Biofuel Madness

Biofuels are unfortunately an important part of European Union and United Kingdom policy. At the moment the United Kingdom sources about 3% of its vehicle fuel from plants, which have starchy or woody cellulose content, which is fermented to create ethanol. In the United States a great deal of ethanol is made from corn. Biofuels are used in transport and in heating.

Growing fuel instead of digging for it or drilling for it may sound sustainable and environmentally friendly, but things are not always as they appear. The theory behind biofuels is that they are renewable; instead of depleting a fossil fuel source humanity may grow as much fuel as it needs. The carbon dioxide emitted by burning biofuels will be taken from the atmosphere by more biofuel plants, which will photosynthesise it thus removing it from the air and create more biofuels with the carbon dioxide.
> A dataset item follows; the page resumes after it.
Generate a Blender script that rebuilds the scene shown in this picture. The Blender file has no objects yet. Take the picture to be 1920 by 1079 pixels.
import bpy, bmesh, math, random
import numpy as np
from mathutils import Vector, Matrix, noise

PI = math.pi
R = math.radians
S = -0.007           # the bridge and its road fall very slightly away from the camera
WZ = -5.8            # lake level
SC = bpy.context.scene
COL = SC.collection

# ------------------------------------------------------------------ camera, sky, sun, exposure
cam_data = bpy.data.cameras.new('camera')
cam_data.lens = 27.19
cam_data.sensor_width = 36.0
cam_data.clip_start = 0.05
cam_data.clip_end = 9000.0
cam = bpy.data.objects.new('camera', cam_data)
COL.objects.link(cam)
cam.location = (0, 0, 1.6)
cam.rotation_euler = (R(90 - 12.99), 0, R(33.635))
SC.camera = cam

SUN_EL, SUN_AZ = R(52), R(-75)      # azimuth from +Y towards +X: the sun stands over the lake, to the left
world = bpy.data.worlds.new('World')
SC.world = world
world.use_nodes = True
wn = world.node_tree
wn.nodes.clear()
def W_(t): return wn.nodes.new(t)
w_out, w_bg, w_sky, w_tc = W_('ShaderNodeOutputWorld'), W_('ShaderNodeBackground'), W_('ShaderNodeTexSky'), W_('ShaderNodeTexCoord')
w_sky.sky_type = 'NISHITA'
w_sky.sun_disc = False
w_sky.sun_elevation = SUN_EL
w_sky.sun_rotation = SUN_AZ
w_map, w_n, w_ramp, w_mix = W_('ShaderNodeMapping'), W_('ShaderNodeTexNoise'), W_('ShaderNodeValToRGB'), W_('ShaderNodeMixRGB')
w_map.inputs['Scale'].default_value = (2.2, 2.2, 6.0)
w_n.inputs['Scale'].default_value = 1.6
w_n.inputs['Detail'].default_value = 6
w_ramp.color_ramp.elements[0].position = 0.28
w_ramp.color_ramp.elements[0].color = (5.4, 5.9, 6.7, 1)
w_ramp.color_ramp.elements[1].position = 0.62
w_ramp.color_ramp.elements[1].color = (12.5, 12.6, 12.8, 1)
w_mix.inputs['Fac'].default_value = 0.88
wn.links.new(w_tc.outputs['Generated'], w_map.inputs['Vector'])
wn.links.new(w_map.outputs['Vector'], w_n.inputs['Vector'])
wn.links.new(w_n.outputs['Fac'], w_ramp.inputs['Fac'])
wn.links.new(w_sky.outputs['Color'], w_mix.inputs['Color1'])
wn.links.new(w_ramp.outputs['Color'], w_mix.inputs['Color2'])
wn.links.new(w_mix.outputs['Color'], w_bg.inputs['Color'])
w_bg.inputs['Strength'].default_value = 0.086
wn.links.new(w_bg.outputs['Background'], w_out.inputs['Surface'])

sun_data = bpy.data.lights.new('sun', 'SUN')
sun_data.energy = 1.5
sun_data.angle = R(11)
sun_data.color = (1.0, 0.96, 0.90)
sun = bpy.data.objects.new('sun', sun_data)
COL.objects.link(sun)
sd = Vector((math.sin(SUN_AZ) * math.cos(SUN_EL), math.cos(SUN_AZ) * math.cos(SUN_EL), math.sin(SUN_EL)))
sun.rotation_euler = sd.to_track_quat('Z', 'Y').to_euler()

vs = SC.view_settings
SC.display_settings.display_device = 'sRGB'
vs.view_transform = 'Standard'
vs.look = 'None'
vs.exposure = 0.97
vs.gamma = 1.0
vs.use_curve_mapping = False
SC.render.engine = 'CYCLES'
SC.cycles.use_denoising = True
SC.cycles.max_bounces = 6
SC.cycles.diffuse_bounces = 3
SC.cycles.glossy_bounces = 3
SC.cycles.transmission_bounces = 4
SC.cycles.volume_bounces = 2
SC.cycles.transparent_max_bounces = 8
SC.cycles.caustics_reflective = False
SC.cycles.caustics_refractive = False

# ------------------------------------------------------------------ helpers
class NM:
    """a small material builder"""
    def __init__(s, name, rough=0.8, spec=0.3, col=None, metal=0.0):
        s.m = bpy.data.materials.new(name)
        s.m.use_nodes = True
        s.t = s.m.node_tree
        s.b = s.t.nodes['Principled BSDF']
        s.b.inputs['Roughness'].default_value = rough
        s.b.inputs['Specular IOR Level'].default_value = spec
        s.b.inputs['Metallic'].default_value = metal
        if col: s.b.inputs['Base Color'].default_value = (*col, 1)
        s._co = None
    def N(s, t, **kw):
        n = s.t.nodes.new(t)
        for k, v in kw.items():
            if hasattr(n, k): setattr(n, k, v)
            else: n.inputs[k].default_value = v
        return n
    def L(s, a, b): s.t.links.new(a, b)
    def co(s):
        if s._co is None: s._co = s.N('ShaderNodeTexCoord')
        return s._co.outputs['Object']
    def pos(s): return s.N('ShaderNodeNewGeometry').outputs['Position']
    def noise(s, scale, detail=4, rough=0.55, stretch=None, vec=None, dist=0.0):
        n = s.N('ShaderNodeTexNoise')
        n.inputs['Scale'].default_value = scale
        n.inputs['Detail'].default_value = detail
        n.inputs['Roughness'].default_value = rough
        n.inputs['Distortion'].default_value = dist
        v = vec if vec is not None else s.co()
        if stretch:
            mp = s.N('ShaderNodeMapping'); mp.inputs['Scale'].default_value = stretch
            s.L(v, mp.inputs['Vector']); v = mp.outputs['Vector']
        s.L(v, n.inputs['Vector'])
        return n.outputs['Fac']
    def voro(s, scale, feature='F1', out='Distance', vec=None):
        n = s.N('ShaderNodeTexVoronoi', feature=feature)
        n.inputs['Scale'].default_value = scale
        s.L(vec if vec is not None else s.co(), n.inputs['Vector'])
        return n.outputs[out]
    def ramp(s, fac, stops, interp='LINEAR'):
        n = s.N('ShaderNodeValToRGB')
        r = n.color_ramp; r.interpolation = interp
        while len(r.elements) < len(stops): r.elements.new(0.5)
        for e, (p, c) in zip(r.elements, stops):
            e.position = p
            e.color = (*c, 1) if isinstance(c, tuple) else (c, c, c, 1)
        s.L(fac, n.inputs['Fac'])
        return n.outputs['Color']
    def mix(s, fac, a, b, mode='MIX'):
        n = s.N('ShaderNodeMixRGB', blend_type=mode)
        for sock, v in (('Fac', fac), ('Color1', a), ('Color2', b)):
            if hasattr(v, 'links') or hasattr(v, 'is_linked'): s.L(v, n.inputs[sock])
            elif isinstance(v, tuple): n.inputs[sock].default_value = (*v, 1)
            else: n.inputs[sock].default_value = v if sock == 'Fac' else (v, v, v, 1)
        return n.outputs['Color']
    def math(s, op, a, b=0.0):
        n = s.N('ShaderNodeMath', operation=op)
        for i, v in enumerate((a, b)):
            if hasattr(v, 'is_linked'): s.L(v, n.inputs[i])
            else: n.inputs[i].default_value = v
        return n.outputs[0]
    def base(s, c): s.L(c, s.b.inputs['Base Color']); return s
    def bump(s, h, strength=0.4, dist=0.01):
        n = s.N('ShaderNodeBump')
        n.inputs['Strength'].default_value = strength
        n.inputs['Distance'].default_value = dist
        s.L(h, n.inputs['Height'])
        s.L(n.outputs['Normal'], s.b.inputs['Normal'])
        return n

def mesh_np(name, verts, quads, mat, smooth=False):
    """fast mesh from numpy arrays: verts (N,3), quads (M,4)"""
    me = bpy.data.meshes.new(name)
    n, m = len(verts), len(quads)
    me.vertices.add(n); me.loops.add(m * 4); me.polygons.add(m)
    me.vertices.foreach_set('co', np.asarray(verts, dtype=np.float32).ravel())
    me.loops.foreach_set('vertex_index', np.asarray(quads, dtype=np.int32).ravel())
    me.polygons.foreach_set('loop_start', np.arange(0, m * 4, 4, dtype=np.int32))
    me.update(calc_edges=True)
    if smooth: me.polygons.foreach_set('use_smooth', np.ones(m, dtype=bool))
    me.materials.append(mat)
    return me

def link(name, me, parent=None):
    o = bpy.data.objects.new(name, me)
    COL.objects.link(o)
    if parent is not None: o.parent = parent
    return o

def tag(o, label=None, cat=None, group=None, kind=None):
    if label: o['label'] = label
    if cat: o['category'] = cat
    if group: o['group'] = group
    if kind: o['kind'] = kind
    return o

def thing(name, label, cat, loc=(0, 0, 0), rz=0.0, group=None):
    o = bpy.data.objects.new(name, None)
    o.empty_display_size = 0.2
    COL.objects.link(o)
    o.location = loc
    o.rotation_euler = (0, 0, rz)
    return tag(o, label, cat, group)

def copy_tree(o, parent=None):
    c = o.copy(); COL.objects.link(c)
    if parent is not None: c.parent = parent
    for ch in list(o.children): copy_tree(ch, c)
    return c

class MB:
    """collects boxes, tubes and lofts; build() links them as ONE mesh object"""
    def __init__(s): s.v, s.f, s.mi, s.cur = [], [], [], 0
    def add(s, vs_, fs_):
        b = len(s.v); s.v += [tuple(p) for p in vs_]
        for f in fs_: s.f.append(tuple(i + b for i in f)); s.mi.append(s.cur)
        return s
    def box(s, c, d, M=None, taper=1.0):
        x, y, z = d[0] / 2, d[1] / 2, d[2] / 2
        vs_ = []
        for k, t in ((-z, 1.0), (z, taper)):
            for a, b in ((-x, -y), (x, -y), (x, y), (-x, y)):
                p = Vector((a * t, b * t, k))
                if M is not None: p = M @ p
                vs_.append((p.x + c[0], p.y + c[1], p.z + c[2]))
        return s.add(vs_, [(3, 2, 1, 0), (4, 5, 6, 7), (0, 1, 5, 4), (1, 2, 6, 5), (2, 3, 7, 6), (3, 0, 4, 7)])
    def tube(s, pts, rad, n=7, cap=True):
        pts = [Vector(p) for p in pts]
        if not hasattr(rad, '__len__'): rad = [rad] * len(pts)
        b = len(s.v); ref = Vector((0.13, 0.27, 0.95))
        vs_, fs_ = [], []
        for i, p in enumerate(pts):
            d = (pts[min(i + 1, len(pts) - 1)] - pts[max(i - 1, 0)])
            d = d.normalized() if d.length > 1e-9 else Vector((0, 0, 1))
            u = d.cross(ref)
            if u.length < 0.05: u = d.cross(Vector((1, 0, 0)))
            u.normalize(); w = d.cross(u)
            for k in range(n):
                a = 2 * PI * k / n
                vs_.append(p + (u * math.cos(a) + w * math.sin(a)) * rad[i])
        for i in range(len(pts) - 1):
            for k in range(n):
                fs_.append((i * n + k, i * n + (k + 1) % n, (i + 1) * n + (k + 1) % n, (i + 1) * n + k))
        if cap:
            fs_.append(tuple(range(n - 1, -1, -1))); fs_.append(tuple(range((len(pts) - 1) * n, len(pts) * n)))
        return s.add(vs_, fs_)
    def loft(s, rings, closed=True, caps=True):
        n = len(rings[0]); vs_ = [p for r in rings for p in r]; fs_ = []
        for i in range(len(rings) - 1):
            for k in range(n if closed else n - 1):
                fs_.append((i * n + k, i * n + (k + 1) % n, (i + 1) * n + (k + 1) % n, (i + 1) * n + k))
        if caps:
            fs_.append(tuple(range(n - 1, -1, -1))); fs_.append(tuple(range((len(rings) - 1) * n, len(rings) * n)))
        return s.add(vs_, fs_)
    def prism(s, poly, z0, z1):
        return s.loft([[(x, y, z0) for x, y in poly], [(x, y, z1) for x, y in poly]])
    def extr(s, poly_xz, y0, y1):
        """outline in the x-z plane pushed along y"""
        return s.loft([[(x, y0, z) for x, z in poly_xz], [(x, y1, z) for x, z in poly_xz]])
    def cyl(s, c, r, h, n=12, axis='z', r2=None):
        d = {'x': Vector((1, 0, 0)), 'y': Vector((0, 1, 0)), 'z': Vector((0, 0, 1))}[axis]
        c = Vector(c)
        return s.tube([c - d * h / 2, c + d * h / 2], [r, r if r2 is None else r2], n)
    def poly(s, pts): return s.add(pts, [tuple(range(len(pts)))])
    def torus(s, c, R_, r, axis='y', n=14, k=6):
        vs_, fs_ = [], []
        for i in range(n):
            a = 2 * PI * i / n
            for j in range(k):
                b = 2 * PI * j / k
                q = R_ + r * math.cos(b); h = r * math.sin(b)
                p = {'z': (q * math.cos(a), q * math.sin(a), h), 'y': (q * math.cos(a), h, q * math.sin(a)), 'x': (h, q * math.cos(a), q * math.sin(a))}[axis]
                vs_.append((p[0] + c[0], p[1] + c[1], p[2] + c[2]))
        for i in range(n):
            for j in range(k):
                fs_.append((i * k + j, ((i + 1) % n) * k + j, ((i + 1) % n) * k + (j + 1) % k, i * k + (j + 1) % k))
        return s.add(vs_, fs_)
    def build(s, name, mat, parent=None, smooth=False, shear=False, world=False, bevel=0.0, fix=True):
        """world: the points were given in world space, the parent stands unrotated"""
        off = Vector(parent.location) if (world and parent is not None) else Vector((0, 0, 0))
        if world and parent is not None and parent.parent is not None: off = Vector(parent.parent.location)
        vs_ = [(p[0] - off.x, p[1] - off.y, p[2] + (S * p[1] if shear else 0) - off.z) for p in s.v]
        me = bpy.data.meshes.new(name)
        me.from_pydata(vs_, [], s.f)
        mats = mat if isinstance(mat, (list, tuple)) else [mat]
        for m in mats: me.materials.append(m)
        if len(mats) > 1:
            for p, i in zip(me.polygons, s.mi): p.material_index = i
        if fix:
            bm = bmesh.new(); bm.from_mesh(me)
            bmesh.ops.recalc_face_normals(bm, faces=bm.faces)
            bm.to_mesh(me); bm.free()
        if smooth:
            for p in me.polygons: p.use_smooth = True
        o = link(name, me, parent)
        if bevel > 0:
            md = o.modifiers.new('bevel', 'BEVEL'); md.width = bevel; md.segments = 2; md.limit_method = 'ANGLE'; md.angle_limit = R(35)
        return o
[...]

That is a simplistic view of biofuels, and it fails to look at the whole life cycle impact of biofuel production. The simplistic theory might be for practical purposes workable if we had unlimited land resources and a small world population. However, people are populous and land is finite – as Mark Twain remarked “they stopped making it”.

The growth of biofuels has led to some unintended consequences. Good land used for food is now used for energy; food prices have risen. Many forests particularly in the tropics have been cut down for biofuel plantations; much of the wood has been burnt, and the soil disturbed creating a large spike of emissions; biodiversity has been lost and rows of palm oil trees now replace what was an important alveoli and air conditioner for the planet.

There are biofuels that can be sustainably grown in places where the land is not fit for anything else, and which can be cropped with no significant adverse environmental impact. At the moment about a third of the United Kingdom’s biofuel falls into this category and unfortunately local law and EU regulations do not distinguish between good biofuel and bad biofuel. It is about time we did.